Abstract

Fine blanking allows for the economic mass production of sheet metal parts of high dimensional accuracy. The smooth cut section at the sheared edge is an important quality characteristic that is, however, reduced by the formation of tearings and fractures in the cut-off zone. At present, the smooth cut section cannot be assessed immediately as no capable methods for a 100% inline quality control of sheared edges for fine blanking exist, causing high scrap rates. To address this deficit this work proposes U-Nets to segment tearings and measure the cut-off height at sheared edges. A systematic model search together with a transfer learning strategy is conducted based on a dataset of 80 images of sheared edges of fine blanked reference workpieces.

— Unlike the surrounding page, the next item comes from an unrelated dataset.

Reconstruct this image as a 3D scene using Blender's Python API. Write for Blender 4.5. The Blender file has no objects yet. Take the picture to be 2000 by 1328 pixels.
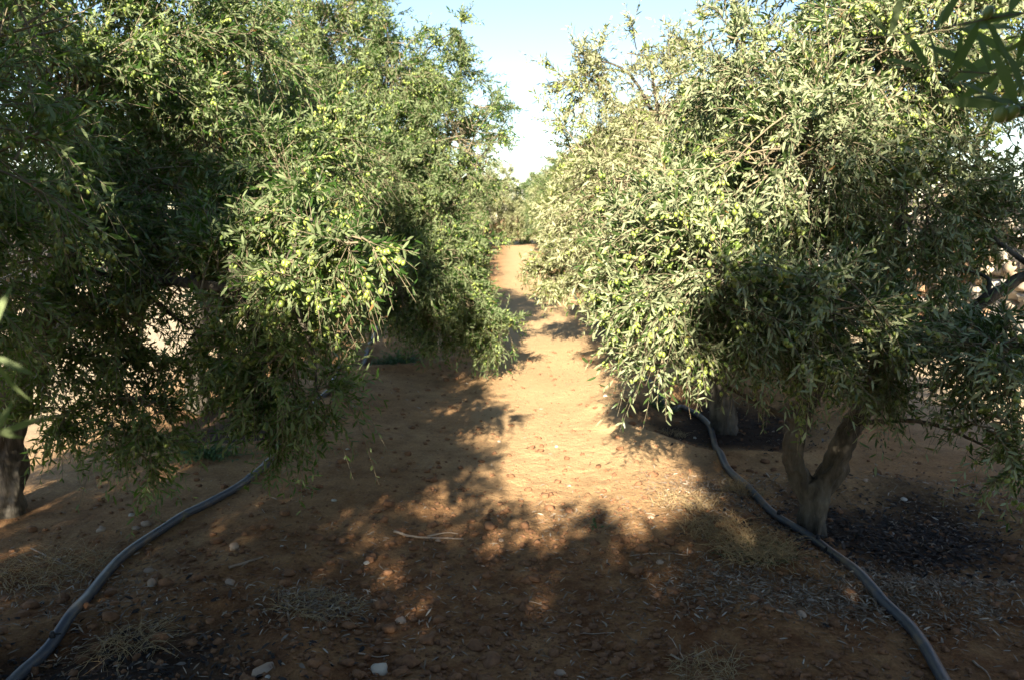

After a hyperparameter optimization, trained models are able to measure the cut-off height on the test dataset with a mean relative error of 1.1% and a mean absolute error of <1 px corresponding to an average measurement error of 7.5 μm. Besides the natural ability to incorporate additional disturbances in a real-world application, investigations of the reproducibility and the impact of the dataset size indicate that the proposed U-Net model is easy to set up and achieves a comparable average performance of 1.14 ± 0.31 px (17.1 ± 3.7 μm) even for non-optimal model initialization and small training datasets. For this reason, the shown approach is a promising solution for an inline machine vision system.